そして、びっくりしたのは「海」の存在。なんか彼の地って、乾いてて、水のイメージがなかった。海があんなに近いんだ。(ほんとバカな私。ガザの正確な位置すらわかってなかった)

海の存在だよね。海の向こうには自由があるのだろうか。なんかちょっと象徴的。ガザって、こんなにも海が綺麗なところだとは思わなかった。

でもその海も5km(だったっけか)で封鎖されていてまともに漁もできないし、現在は汚水処理がうまくいっておらず汚染も広がってしまっているらしい。悲惨な状況。

映画の話に戻すと、編集も構成も素晴らしく、ガザの人たちの多様な様子を描くことにこの映画は成功している。

上映後は、トークがあり、ユナイテッド・ピープルの関根健次さんによる映画の登場人物のその後が紹介された。うまく今回の戦争直前に脱出できた人たちもいるようだ。

例えばこの映画の現地のクルーとして撮影を手伝った男性スタッフは、現在ロンドンでアルジャジーラの仕事をしているらしい。でもビザの関係で、残った家族はエジプトに留まり、お母さんたちはまだオキュパイドエリアから動けないでいるらしい。

エジプト側から脱出に成功する人もいるわけだけど、その場合は、政府にそれなりの賄賂を払っていたりする。その賄賂の値段も上がりに上がり…  今はもう脱出は不可能となってしまった。

他にも最近『もし君の町がガザだったら』という本を出された高橋真樹さんからは、それでも、と語る。

ガザの人々は国としては、どの国もダメダメだと呆れているけれど、市民に対しては絶望していませんよ、と。沈黙の中で死ぬはいやだ、と彼らは思っている。だから彼らのメッセージを受け止めてくれ、と。

現地から自分のところに「生きている僕らのメッセージを受け取ってくれ」というビデオメッセージが届けられてくるんですよ、と。

希望はある。あると信じたい。そして、自分たちのことを語り続けてくれと現地の人は言っている、と。

果たして日本では…

年金機構がエルビット・システムズというイスラエルの大手軍事企業に投資している、というのを共産党がすっぱぬいた

そしてイエスラエルの武器は強い。
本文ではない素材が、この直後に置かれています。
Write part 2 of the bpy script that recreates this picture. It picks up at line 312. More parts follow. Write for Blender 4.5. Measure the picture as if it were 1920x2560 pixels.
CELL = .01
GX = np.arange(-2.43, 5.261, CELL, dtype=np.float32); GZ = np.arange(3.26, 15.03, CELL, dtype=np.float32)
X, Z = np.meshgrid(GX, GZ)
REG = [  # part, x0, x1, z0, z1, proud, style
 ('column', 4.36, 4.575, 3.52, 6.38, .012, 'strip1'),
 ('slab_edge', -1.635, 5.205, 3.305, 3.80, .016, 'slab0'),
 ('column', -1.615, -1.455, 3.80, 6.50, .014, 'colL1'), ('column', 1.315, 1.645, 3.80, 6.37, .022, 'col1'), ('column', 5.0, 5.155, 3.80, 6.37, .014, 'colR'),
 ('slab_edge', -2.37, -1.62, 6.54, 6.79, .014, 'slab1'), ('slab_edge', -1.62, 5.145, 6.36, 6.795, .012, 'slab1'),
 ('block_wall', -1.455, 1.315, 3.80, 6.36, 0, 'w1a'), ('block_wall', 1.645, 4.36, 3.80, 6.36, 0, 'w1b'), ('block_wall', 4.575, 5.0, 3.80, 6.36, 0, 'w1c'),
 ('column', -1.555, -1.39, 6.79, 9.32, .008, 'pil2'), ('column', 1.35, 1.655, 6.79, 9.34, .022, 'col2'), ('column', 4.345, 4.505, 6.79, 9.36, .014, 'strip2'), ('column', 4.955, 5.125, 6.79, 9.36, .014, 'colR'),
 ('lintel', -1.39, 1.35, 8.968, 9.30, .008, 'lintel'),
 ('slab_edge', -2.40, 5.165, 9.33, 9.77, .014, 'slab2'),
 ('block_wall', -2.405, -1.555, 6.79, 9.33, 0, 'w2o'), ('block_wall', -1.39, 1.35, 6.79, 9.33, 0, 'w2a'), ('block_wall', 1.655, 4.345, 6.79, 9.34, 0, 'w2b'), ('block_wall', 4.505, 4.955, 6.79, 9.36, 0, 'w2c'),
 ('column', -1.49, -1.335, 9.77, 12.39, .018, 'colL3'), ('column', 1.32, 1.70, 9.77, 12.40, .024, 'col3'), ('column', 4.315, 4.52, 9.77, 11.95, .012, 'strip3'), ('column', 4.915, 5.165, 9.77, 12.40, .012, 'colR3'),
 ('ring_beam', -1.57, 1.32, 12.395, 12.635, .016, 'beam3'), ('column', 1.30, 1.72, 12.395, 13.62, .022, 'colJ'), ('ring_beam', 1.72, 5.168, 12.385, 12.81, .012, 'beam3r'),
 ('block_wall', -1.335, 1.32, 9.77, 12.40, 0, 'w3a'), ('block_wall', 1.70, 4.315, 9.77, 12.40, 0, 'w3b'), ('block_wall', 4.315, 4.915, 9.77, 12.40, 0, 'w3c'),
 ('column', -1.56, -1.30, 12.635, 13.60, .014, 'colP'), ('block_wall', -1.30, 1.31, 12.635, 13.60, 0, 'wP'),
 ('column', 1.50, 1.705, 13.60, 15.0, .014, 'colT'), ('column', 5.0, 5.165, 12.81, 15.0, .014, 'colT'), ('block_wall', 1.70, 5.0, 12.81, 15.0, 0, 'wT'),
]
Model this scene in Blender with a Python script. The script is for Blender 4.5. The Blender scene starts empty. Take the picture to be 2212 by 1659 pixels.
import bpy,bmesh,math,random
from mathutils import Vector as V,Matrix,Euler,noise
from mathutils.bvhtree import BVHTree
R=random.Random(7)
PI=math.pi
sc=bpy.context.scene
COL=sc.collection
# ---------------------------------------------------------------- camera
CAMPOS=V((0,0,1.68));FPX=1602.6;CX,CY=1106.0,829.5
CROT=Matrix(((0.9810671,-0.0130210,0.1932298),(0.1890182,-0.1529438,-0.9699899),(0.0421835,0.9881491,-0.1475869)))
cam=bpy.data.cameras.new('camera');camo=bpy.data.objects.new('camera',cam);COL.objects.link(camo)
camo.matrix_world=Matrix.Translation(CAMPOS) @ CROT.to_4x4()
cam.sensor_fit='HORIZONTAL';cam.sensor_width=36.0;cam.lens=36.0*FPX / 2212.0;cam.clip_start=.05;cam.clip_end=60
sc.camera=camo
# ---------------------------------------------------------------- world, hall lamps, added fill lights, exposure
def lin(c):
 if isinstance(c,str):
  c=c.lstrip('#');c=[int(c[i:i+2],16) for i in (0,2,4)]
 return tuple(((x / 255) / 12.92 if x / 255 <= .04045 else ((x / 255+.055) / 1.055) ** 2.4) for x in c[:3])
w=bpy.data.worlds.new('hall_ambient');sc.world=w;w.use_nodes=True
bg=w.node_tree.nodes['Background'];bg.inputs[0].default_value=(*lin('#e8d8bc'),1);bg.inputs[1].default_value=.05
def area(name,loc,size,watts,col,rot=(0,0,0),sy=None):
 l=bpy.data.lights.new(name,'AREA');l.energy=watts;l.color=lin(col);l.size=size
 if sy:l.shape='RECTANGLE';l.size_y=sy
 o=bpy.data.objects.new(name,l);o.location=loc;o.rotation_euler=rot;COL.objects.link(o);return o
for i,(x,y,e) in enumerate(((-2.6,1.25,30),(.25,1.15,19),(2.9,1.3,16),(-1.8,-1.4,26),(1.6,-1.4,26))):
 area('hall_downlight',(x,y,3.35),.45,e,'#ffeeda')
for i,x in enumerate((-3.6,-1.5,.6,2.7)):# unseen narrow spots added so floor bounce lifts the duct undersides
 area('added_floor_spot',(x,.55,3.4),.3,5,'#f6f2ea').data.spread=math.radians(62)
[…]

特にドローンたち。なぜって、それはガザで実験できるから。それを今、日本政府は購入しようとしている。そちらは東京新聞が報じていた

私たちに、いったい何ができるんだろう。こちらは高橋さんの本。さっそく注文。

壁のこちら側で、若者は耐えきれず、キレて塀の向こうに向かって石を投げる。そしてイスラエル側は、その報復として爆弾を投下する。ものすごい爆発音がすると、たくさんの若者がタンカで運ばれていく。血。土埃り。鳴り響くサイレンの音。そんなシーンばかり。

こんな終わりのない中に閉じ込められて「もう死んだ方がましだ」と嘆くガザの人たち。イスラム教では自殺は認められていない。が、しかし…

なお今月10日から吉祥寺でシリーズ上映がある。Big Issueさんも関わっている。ぜひご来場ください。場所は吉祥寺サンロードのこちらのスペース。安田菜津紀さんたちの写真を展示した『パレスチナの猫』という写真展もあるみたいですよ。

しかしこういう活動をしてらっしゃる方には頭がさがる。せめてと思い、来年のカレンダーは安田さんの写真集のやつにした。

United Peopleさん配給のこちらの映画もぜひ。私も見に行こうと思っています。

手に魂を込め歩いてみれば」イランの女性監督と、ガザにいる24歳のパレスチナ人フォトジャーナリストのドキュメンタリー。

KISS THE FUTURE」こちらにも登場するのがアイルランド人。なんとU2のサラエボ公演のドキュメンタリー。


映画を見終わって、どよーんとした気持ちで家路に着く。真っ暗な日比谷公園の中を歩きながら、官庁街を歩きながら、この曲(下のリンク)が頭の中でずっと流れていた。

日向敏文さんの曲は世界の、生活が厳しいエリアでよく聞かれている(Spotifyとかデータが全部取れるから、そういうのがすべて分かる)。その理由が、東京でぼんやり暮らす自分にも少しだけ分かったような気がした。いや、気がしたくらいじゃ、全然ダメダメなんだけど。